The recent New Year's Eve strike by gig workers in India, which ultimately fizzled out, has ignited a fierce debate about the true earnings of app-based delivery partners. While platforms like Zomato and Swiggy offered lucrative incentives to ensure service continuity, the incident has pulled back the curtain on a payment system defined by volatility, unpaid waiting hours, and a constant tug-of-war between supply and demand.
The Platform's Promise vs. Ground Reality
In the wake of the planned strike, Zomato CEO Deepinder Goyal took to social media platform X to present internal data. He stated that the average hourly earnings for Zomato delivery partners in 2025 stood at ₹102, calculated on all logged-in time, including waiting periods. Goyal projected that a partner working close to 10 hours a day for 26 days could earn a gross monthly income of roughly ₹26,500. After accounting for expenses like fuel and maintenance, estimated at 20%, the net take-home pay would be around ₹21,000.
However, worker unions and on-ground data paint a different picture. An examination of actual earnings dashboards reveals significant fluctuations. One Zomato partner earned ₹19,756.94 in December 2025 by completing 345 orders over nearly 125 hours of active delivery time, translating to ₹158 per active hour. Yet, weekly earnings varied wildly, from a high of ₹5,614 to a low of ₹1,870, showcasing the inherent instability.
The Hidden Cost of "Logged-In" Time
A critical flaw in the earnings calculation, as highlighted by a report titled Prisoners on Wheels from the labour rights collective Paigam, is the prevalence of unpaid waiting time. The report, funded by the University of Pennsylvania, found that 43% of delivery partners wait idle for at least an hour daily for orders, with another 34% waiting for two hours. In Delhi, over half spend at least two hours daily waiting unpaid.
This waiting period, often spent in poor conditions outside restaurants or in gated communities without access to basic amenities, is not compensated. A Swiggy partner's dashboard from 31 December 2025 illustrates this: he earned ₹844 for 22 trips while being online for almost 13 hours, resulting in an effective hourly rate of just ₹65 when including waiting time.
"The time shown as 'online' does not mean paid work. Earnings depend only on trips completed, not total availability," explained a union representative. This uncounted labour forms a significant part of a gig worker's day without contributing to their income.

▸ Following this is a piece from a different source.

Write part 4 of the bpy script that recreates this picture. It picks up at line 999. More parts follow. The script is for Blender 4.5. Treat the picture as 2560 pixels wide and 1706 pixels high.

Beyond Wages: The Broader Crisis of Gig Work
Balasubramanian Anantha Narayanan of TeamLease notes that earnings are a complex function of supply and demand, leading to a wide range of ₹20,000 to ₹40,000 in gross monthly income. After expenses, the take-home pay for the top bracket may settle at ₹20,000-₹25,000, but can easily fall below ₹20,000.
However, the debate extends beyond pay. The Paigam report underscores non-wage stressors, revealing that 41.5% of delivery workers have faced workplace violence, often without platform support. Furthermore, workers cite a lack of transparency in order allocation and unfair practices, such as static payouts despite increased delivery distance after order acceptance.
Narayanan argues the core issue is the absence of a growth path, safety nets, and social security. "Gig workers’ core demands include health insurance, life cover, accident cover and retirement benefits," he stated. This sentiment is echoed by service providers on platforms like Urban Company, where a beauty partner reported monthly earnings plummeting from ₹55,000-60,000 in 2018 to just ₹13,000 recently, citing reduced service prices and higher platform commissions.
As the debate rages, a policy shift is underway. Draft rules under the Code on Social Security aim to formally recognize gig workers and bring them under social protection, potentially making them eligible for insurance and welfare benefits. The enforcement of these provisions will crucially determine whether the gig economy evolves into a more sustainable framework or remains a model of precarious flexibility.